Başbakan Erdoğan, CHP Genel Başkanı Kemal Kılıçdaroğlu'nun son dönemde dini konulara merak saldığını ifade ederek, "Doğrusu şevkini kırmak istemiyorum. Sayın Kılıçdaroğlu'na tekrar tavsiye ediyorum: Bilginiz olmayan bu sularda kulaç atmayın, polemik yapmayın. İstismar kapısı aramayın.
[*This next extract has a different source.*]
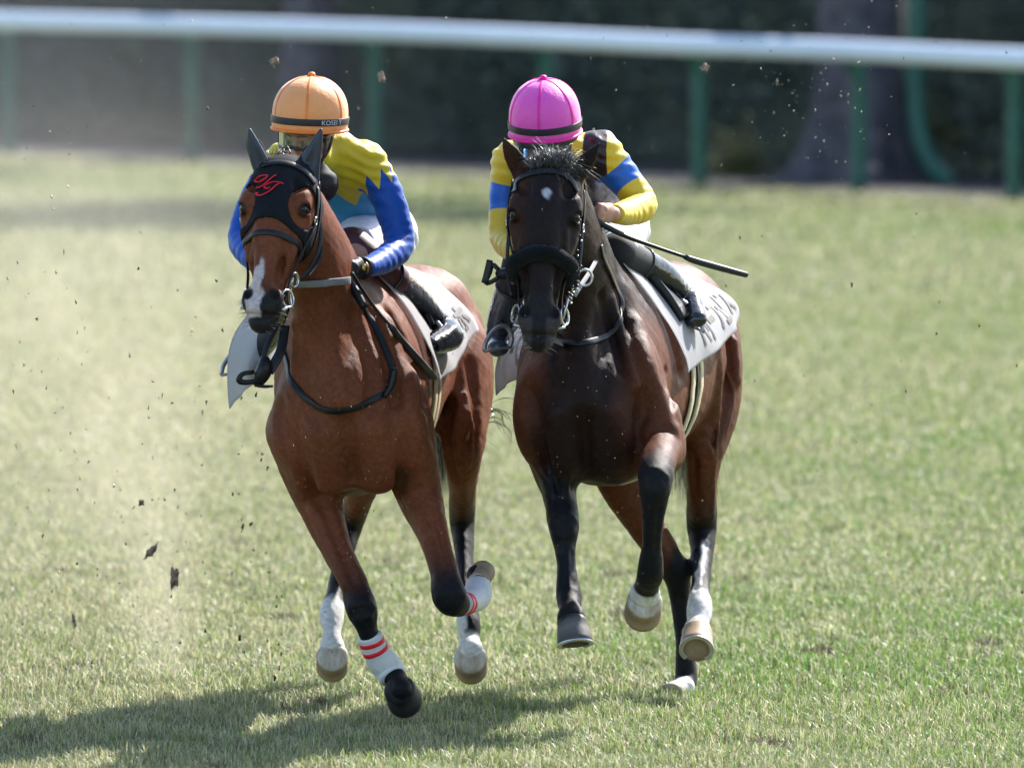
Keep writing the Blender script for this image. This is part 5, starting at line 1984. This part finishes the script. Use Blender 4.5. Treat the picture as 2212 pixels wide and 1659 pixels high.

Bize istismarcı diyorsun. İstismar; uygulamadığın, yaşamadığın bir şeyi yaşıyormuş gibi gösterme anlayışıdır" dedi.
Zorunlu eğitimi kademeli olarak 12 yılı çıkaran kanuna da değinen Erdoğan, sözlerini şöyle tamamladı:
"Hemen konuşmaya başladı. (Kemal Kılıçdaroğlu) İstanbul'da Kutlu Doğum Haftası'nda dinledim, mutlu oldum. Dedim, herhalde Anayasa Mahkemesi'ne gitmeyecek. Niye? Bu konuşmayı yapan insanın; Kur'an-ı Kerim'in, Peygamber efendimizin hayatının seçmeli ders olarak okutulmasını Anayasa Mahkemesi'ne götürme gibi bir derdi olur mu? Olmamalı. Bakacağız. Yapacak mı yapmayacak mı? Sayın Kılıçdaroğlu, sen gel tarihinle gurur duymaya devam et ama sakın tarihinizi araştırmaya kalkma altından çıkamazsın. 2 tane örnek buldunuz, hurafeyi yasakladınız. Hz. Ali cenklerinin yasaklatılmasına ne diyeceksin? Onları da yasaklad ılar, toplatıldı bunlar. Halbuki biz onları okuyup güç buluyorduk. Bakanlar Kurulu var onların elinde. Bakalım buna nasıl kulp takacaksınız? Böyle bir genel başkanla Allah CHP'ye sabır versin. Böyle bir CHP, darbelerle yüzleşemez, darbelere alkış tutmaya devam eder. TBMM'de kurduğumuz darbeleri araştırma komisyonuyla tarihin karanlık sayfalarını aydınlatacak, tekrar etmemesi için de gerekli önlemleri alacağız."